Monday, 21 February 2011

Knitted Together In The Mother's Womb

The hairdresser is the only place I tend to read magazines.  I'm not particularly interested in who's shacked up with whom, which 'celeb' has spent millions on a house not quite big enough to accommodate their ego, or which lip gloss is considered the most suitable for the pout of the season.  But today, whilst having my hair done I came across a short interview with a British actress who had agreed to do a photoshoot because her pregnancy had miraculously made it to 26 weeks.  She has a very publicly documented pregnancy due to a previous late miscarriage, having delivered her son at 22 weeks, only for him to die moments later.  This pregnancy for her is fraught with danger to the point she's on bed rest until the due date.  All through the interview it was clear she felt proud she'd managed to hold onto this child in her womb for so long.  Each day she feared she would go through the devastating loss again of delivering a pre-term child that was not to survive.  But now, having gone past 26 weeks she feels confident of her baby's future.  I shared her anguish, but not to the same extent.  Reading her story was uncomfortable and chilling.  I remember with each of my four pregnancies that sudden fear at realising it was over an hour since my baby squirmed or kicked, wondering if something had gone wrong.  I remember delivering my first child and the horror I felt when the midwife could not find his heartbeat and the emergency team rushing into the room to deliver him without further delay.


Those panics were momentary as I have four beautiful healthy children.  To experience those panics for anything longer would have been torture.

So, my thoughts wandered off and I found myself thinking about another actress, Amanda Holden.  As I read the magazine I sat with tears in my eyes, wondering how on earth she was coping with the devastation of her recent stillbirth.  The joy she had felt at reaching over 30 weeks pregnancy after having a late miscarriage last year, her relief at knowing she'd gone beyond what is normally considered the dangerous phase.  Feeling confident enough to break news to the world she had less than three months to go before her beautiful child would be with her.  Then to face the utter devastation of her child dying and having to endure the awful distress and cruelty of having to deliver that child into the world.  I couldn't even begin to fathom how it felt.

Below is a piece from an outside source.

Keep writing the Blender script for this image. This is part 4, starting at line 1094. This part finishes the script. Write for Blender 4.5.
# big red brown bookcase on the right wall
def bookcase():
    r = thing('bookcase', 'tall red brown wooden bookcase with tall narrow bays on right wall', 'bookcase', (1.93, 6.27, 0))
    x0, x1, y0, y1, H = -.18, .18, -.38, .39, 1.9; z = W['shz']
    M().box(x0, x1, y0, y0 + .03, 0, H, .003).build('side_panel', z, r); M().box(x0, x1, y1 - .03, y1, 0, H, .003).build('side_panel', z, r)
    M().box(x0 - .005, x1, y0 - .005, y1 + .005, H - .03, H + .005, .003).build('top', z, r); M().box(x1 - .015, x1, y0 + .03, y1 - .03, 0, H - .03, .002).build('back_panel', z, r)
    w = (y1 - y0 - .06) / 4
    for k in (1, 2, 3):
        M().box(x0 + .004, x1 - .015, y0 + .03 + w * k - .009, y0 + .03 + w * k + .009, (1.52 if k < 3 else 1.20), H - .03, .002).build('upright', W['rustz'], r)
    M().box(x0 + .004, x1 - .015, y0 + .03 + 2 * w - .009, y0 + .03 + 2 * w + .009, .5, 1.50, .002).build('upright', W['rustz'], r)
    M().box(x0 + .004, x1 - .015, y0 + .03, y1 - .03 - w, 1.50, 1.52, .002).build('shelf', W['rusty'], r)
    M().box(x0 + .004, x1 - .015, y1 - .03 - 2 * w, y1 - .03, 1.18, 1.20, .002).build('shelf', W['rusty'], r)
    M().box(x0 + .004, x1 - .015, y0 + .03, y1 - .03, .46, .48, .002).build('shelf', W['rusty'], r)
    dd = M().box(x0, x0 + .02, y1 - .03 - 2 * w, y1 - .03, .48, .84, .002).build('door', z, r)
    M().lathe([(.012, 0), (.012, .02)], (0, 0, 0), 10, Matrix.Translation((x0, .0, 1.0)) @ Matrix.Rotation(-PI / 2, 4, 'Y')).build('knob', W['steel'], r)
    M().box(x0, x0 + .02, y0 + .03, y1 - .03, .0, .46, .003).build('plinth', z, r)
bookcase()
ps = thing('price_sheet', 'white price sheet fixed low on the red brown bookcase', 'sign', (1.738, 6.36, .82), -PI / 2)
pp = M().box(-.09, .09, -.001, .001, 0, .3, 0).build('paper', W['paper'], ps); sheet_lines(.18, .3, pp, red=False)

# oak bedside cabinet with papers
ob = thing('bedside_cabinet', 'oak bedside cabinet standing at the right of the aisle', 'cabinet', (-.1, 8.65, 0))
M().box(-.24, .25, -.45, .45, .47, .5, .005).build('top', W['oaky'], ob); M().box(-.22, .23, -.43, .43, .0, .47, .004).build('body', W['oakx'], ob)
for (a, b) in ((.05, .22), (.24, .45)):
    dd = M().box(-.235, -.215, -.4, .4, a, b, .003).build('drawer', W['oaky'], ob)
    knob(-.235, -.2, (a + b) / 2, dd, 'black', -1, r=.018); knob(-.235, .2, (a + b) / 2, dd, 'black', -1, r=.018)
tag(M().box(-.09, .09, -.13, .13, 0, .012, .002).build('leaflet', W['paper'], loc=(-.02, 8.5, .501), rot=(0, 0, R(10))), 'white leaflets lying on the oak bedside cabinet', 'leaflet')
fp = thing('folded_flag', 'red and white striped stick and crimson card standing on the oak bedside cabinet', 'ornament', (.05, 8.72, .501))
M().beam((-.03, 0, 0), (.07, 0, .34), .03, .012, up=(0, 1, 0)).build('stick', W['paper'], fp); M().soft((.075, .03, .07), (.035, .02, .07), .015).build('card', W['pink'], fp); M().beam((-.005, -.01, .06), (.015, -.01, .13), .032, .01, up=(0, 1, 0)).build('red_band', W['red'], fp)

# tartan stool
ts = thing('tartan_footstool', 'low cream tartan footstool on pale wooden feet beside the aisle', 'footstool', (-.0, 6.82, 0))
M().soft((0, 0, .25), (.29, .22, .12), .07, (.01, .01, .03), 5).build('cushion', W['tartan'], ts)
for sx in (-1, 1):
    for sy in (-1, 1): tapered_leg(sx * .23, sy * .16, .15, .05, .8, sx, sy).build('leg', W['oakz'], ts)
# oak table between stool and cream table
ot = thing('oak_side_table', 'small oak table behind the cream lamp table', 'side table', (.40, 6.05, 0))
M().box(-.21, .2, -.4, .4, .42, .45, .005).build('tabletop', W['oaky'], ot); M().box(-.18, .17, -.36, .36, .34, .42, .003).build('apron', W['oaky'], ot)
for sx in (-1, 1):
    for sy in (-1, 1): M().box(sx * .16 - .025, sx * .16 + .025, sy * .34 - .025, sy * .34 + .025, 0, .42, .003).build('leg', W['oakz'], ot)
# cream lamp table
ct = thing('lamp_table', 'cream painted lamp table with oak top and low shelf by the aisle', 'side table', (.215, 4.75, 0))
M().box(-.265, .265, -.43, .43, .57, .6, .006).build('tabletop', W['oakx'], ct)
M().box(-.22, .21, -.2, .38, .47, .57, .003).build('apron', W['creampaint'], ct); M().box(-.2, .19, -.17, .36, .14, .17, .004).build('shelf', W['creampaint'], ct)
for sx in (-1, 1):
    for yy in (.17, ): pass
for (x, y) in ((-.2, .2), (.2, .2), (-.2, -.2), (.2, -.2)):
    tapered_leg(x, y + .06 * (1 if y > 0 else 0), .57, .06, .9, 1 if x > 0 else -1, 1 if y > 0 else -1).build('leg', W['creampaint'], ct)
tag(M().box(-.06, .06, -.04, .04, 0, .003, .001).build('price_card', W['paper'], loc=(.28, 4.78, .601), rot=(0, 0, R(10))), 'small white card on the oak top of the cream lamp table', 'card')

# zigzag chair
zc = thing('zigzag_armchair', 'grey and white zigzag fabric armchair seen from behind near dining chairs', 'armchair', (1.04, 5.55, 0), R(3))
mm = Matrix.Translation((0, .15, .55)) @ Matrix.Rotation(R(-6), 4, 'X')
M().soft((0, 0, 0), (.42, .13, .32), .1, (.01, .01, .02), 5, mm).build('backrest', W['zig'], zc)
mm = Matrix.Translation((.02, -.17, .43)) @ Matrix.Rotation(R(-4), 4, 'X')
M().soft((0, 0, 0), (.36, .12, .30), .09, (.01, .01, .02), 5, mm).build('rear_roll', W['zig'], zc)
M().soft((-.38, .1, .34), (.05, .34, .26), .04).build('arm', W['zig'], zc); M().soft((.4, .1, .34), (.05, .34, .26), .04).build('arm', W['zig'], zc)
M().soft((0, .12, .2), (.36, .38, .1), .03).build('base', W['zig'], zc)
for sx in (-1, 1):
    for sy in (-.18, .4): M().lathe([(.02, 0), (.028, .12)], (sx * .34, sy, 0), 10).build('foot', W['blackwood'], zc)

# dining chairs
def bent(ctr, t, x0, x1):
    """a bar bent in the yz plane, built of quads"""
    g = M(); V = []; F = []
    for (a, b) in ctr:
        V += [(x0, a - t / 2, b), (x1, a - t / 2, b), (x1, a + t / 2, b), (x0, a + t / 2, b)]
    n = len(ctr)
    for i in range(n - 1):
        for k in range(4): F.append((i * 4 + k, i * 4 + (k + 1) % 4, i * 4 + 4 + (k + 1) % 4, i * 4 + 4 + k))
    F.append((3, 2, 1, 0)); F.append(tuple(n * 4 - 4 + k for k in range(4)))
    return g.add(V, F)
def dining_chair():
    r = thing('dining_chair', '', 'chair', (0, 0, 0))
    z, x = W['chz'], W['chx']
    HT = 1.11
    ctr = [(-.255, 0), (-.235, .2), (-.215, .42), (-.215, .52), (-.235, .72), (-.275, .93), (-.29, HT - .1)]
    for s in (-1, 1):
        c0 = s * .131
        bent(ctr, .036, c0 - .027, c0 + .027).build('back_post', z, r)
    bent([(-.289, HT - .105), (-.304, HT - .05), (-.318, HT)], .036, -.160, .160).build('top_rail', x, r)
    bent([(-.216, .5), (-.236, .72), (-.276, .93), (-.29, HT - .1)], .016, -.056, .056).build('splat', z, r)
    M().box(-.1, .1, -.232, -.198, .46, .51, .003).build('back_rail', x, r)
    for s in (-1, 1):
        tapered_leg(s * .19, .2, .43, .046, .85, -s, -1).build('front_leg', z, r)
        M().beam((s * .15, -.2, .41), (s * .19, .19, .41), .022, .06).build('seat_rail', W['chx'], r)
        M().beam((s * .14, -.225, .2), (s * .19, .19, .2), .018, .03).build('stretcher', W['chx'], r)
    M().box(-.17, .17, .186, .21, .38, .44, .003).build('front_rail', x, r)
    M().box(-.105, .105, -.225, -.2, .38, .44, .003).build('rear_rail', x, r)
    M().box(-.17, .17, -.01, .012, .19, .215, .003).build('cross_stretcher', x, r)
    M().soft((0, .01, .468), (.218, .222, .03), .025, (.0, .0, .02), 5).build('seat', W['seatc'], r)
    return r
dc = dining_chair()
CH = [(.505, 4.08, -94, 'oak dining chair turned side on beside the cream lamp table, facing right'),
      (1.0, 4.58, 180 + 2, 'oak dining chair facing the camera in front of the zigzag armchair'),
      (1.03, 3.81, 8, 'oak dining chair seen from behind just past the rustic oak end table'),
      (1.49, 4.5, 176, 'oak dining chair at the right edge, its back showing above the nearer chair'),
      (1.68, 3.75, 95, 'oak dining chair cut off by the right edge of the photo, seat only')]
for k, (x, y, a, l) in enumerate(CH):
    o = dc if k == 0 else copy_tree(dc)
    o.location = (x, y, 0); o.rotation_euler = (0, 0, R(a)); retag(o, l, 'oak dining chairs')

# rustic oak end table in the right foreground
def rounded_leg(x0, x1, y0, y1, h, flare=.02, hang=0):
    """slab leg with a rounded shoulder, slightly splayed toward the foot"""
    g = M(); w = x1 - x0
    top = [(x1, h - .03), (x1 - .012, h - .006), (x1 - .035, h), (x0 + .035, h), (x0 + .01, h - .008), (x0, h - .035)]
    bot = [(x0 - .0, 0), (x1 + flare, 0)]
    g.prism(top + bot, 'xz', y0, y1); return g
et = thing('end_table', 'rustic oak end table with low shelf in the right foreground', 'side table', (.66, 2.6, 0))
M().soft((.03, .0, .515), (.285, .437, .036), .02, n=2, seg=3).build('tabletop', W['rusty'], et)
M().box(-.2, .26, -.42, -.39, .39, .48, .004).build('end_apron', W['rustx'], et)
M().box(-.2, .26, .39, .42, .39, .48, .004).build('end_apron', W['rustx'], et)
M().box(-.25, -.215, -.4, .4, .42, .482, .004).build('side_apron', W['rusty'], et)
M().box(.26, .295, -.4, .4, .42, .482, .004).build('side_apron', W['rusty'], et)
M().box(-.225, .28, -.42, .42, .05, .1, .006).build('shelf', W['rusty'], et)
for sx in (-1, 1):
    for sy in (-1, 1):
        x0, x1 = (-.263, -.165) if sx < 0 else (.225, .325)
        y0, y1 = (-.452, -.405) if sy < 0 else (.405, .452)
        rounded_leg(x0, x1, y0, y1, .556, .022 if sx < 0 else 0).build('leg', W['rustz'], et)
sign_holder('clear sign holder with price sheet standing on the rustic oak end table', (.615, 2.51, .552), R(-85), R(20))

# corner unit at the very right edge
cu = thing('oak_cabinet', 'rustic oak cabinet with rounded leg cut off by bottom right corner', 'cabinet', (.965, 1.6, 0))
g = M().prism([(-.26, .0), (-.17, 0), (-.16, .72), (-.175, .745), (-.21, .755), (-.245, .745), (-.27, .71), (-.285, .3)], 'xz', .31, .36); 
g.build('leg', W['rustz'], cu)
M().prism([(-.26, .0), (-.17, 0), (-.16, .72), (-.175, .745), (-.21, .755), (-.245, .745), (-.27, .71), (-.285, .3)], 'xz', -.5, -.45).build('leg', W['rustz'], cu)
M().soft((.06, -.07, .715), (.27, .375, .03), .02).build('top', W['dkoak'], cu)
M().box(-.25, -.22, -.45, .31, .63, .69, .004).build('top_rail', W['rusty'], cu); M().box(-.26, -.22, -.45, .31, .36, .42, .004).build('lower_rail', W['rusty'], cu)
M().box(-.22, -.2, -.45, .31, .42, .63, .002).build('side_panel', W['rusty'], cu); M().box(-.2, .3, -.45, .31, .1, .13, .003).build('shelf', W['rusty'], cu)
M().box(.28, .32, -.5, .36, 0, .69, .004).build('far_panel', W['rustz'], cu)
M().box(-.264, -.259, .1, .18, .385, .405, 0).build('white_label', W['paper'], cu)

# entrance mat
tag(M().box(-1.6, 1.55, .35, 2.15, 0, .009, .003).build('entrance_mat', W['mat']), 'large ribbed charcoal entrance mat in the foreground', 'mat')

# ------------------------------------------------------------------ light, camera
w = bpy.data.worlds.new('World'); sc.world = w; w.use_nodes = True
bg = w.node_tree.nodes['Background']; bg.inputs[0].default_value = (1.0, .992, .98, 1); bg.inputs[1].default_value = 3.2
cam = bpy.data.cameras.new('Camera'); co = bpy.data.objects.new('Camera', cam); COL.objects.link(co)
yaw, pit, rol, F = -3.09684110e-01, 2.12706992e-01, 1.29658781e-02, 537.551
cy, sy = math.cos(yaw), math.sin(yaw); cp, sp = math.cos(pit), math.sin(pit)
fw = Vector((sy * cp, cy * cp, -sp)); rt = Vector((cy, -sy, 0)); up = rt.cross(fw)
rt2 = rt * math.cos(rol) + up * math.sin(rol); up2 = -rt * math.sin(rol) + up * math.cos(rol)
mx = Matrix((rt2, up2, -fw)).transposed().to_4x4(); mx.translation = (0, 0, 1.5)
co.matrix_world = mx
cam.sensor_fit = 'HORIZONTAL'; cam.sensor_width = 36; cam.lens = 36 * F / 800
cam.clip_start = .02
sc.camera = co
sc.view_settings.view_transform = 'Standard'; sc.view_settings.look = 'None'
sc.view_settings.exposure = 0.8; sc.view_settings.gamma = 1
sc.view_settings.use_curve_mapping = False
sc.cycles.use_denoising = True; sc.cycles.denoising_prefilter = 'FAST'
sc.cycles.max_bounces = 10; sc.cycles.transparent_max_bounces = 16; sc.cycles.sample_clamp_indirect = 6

On Sunday 13th March, Reading Family Church are holding a Thanksgiving Service for children recently born in the church.  Children are so precious, moreso than we at times admit.  They are a gift from God - each and every one and they are miracles.  They are miracles of His perfect creation and each one is unique, formed by Him in the womb and known by Him before we even know we're expecting them.  On that day, even though my children are no longer babies I know I will be thanking Him for each one of them.  Thanking Him for four healthy pregnancies, four relatively easy labours and four little lives entrusted to me and Andy.

As I watch them grow every day I still stop and pause and thank Him that they're here.  I thank Him I never had to ensure a miscarriage, a stillbirth, a cot death or a tragic loss of a young child.  I marvel at who they are and how they came to be.  I wonder at times why I seem to have had such a simple ride whilst other parents have had to endure unimaginable and excrutiating heartbreak.  I feel helpless that my feelings are nothing more than sympathy - I can't empathise with them, as I haven't been there.  But I do know that each child that is lost was preformed by God, known by Him and belonged to Him.  I know and trust with all my heart that those children taken before their consciousness was mature enough to decide, and are innocent, are in His care and safely in His presence in Heaven.  I know that God grieves with those parents who grieve and my prayer is that they come to know this comfort and love and find their peace with it.